Let me just say that they made brilliant use of light and dark - a shiny black floor which the soldiers shone their Mulder-and-Scully torches on, which reflected back onto each other's faces. The rear wall mirrors that cracked to amazing effect. A brilliantly doddery Polonious, played by Star Wars favourite Oliver Ford Davies (Sio Bibble), a great to see Patrick Stewart (who almost laughed when, during the interrogation of Hamlet to ascertain the location of Polonious's body, Tennant opts to reply with the same deep, Stewartesque tones "He's in Heaven!").
Tennant is, as they say, a good Hamlet. Fully realised, brilliantly unhinged at times, funny and distraught - but, as the lady on the front counter said to us, it's not dark enough.
There was perhaps, too much humour.
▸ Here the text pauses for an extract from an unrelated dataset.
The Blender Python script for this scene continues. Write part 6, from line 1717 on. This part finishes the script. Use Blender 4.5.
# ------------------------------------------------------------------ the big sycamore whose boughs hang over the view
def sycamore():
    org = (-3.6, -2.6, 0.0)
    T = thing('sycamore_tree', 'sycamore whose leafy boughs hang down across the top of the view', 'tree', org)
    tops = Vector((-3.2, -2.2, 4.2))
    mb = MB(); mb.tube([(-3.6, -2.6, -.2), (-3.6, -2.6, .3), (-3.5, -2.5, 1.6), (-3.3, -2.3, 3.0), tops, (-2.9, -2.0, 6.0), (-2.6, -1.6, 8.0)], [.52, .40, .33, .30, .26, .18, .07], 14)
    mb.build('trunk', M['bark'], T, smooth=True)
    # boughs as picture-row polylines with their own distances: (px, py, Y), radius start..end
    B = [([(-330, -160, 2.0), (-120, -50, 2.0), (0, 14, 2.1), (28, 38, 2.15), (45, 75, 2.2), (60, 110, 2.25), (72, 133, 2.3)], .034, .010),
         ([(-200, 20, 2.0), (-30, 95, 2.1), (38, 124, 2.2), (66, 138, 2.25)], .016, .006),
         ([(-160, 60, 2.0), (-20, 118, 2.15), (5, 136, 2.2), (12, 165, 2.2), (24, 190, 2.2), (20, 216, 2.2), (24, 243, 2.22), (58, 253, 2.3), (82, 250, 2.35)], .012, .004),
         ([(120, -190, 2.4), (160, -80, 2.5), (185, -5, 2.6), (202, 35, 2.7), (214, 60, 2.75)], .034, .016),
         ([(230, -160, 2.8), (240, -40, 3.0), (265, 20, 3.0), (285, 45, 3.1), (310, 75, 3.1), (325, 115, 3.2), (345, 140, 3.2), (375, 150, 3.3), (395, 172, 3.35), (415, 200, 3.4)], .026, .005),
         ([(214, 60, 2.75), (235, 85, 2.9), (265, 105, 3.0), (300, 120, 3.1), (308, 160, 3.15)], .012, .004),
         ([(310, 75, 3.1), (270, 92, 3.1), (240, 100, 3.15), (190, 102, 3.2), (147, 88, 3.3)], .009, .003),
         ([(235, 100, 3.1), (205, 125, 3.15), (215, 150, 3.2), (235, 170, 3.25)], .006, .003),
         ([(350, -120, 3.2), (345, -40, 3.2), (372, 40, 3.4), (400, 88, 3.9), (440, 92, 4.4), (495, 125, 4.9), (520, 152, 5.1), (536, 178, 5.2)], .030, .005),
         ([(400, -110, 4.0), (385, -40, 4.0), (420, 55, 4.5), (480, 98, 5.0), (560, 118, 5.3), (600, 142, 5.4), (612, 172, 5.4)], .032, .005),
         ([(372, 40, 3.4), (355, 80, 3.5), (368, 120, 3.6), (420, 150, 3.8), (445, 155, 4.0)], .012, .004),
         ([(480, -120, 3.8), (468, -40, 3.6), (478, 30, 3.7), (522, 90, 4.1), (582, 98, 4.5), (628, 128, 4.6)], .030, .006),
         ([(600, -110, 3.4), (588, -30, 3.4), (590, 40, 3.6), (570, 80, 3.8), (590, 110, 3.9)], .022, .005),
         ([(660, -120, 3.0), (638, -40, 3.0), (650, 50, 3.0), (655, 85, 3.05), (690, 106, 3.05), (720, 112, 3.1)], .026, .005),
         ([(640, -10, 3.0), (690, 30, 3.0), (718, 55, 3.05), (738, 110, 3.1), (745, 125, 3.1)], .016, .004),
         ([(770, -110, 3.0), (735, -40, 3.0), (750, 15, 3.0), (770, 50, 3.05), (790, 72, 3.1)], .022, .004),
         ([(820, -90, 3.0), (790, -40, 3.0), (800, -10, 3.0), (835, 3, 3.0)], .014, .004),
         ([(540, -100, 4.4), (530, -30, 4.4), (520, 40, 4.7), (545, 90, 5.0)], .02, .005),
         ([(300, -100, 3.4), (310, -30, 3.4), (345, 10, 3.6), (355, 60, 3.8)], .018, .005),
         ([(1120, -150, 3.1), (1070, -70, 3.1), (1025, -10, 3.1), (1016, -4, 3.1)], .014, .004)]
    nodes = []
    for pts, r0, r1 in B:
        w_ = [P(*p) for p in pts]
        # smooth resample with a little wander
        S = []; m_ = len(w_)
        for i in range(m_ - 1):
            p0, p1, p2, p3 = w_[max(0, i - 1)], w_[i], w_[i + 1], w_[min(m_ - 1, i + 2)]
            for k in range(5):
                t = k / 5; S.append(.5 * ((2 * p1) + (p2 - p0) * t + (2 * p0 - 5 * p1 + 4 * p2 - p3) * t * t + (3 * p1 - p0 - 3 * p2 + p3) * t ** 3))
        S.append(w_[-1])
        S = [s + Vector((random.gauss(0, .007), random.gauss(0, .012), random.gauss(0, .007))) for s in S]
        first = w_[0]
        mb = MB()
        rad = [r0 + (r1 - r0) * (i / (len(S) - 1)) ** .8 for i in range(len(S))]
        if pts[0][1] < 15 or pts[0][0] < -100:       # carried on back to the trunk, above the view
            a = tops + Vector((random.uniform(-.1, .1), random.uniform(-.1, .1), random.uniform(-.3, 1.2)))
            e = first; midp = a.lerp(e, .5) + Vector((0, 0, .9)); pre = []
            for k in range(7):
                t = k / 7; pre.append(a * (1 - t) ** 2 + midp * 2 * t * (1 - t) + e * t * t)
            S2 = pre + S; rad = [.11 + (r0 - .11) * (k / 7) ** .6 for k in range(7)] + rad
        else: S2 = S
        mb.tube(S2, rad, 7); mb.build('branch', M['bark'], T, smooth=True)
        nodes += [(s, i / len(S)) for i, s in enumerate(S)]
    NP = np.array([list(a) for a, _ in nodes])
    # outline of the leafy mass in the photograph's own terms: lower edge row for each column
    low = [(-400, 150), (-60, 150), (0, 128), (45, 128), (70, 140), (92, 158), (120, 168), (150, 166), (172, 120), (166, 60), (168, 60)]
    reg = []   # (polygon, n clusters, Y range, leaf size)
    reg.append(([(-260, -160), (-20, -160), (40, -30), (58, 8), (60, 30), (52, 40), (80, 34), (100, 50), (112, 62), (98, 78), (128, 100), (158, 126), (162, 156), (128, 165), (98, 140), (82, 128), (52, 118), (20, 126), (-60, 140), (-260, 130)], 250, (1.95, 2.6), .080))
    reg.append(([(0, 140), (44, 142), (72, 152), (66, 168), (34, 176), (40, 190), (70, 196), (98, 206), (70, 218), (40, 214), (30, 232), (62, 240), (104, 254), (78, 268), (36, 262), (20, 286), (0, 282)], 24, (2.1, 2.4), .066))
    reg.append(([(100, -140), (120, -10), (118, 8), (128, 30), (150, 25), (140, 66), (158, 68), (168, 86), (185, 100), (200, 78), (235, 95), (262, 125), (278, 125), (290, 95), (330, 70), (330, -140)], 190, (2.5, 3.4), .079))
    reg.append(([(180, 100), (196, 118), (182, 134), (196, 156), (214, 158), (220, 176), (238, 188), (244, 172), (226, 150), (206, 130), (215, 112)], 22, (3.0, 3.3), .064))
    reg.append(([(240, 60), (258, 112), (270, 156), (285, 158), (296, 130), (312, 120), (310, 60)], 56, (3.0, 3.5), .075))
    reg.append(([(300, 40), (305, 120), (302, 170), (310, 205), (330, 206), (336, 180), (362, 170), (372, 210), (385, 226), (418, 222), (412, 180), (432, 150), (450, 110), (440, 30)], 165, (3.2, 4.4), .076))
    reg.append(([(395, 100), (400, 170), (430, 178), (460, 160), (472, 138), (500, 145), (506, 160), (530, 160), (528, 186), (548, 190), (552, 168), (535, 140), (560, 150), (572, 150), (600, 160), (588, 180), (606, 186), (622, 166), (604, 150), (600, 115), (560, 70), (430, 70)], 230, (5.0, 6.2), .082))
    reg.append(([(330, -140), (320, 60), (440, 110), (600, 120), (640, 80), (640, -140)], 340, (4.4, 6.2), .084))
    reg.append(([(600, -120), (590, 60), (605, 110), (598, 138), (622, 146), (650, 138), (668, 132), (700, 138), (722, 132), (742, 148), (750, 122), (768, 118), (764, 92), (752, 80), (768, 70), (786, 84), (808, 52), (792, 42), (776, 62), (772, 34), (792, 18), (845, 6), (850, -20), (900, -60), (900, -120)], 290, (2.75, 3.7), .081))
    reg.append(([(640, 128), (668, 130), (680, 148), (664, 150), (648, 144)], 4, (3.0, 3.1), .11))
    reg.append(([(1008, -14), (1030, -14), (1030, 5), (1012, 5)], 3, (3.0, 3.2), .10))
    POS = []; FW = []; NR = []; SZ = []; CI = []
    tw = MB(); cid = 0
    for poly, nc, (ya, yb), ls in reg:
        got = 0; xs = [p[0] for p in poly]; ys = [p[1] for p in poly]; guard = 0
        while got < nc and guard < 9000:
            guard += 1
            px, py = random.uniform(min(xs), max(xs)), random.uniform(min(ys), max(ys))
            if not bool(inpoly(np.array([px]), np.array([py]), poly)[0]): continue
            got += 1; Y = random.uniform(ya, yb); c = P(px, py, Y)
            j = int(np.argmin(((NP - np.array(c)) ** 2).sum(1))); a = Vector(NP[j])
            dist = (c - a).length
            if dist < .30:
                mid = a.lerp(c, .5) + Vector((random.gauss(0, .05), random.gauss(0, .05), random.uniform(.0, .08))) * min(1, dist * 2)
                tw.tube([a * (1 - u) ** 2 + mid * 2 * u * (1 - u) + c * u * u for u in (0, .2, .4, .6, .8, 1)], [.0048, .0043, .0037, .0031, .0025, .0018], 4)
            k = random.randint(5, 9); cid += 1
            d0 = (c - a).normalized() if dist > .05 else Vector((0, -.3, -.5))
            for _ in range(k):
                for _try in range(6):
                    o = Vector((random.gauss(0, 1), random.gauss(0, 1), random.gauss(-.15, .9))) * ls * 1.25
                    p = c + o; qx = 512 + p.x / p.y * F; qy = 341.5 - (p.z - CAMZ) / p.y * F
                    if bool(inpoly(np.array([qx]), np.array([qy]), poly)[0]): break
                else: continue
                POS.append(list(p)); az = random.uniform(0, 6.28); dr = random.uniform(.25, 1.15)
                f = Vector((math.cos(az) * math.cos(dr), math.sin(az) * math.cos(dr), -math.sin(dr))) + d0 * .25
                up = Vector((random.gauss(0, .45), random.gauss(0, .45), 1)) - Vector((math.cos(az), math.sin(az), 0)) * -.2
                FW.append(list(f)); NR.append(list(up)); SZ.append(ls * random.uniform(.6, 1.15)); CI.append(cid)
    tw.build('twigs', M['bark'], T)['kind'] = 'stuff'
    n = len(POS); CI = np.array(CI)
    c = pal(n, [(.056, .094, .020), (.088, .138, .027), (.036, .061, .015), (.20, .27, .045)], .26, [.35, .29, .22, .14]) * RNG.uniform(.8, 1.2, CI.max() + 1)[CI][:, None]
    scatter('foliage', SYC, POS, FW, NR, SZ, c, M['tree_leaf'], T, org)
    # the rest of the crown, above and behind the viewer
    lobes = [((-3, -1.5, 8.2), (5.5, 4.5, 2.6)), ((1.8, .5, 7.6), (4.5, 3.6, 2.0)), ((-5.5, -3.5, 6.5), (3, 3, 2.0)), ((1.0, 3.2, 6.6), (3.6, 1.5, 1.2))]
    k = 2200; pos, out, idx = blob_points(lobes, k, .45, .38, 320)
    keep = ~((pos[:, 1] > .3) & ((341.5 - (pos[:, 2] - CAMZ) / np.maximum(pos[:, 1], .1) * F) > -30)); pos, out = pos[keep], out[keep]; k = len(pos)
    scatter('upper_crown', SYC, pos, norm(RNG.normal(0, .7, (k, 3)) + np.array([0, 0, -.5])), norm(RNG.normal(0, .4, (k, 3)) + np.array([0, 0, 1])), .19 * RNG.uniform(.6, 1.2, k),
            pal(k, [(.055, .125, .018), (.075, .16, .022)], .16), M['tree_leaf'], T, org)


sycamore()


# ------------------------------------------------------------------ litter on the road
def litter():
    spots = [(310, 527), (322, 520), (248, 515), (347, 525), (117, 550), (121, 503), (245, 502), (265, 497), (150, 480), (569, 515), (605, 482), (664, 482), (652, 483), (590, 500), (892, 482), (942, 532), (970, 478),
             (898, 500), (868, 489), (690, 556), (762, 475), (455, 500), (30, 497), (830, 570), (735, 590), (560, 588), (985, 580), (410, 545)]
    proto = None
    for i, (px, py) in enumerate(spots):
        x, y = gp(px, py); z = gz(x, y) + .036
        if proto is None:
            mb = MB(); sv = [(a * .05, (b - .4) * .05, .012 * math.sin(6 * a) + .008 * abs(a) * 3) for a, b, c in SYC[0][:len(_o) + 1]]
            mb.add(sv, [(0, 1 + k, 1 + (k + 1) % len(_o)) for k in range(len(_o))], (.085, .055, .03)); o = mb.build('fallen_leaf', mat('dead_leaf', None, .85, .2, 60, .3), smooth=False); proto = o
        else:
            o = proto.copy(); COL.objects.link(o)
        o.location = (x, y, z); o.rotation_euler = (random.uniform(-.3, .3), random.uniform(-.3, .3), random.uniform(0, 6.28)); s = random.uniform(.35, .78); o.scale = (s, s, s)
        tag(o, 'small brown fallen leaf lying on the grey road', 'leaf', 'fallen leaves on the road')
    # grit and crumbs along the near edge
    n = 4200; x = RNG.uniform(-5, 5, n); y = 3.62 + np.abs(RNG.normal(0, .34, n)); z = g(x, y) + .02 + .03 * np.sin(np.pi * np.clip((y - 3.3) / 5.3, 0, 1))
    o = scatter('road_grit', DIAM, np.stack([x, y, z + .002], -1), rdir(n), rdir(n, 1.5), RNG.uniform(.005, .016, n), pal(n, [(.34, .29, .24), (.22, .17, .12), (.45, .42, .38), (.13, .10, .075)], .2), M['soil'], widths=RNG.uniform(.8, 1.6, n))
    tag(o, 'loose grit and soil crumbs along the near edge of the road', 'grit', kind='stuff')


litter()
And while, as Laura pointed out, Shakespeare purposefully added comedy into his tragedy and tragedy into his comedy, Hamlet needs to be a far more brooding piece than it was.
Not that it ruined the enjoyment - certainly, Tennant's choices made for a more relatable Hamlet than, say, the knowing-Hamlet of Brannagh's (though we have just bought a copy of Brannagh's Hamlet because it's great).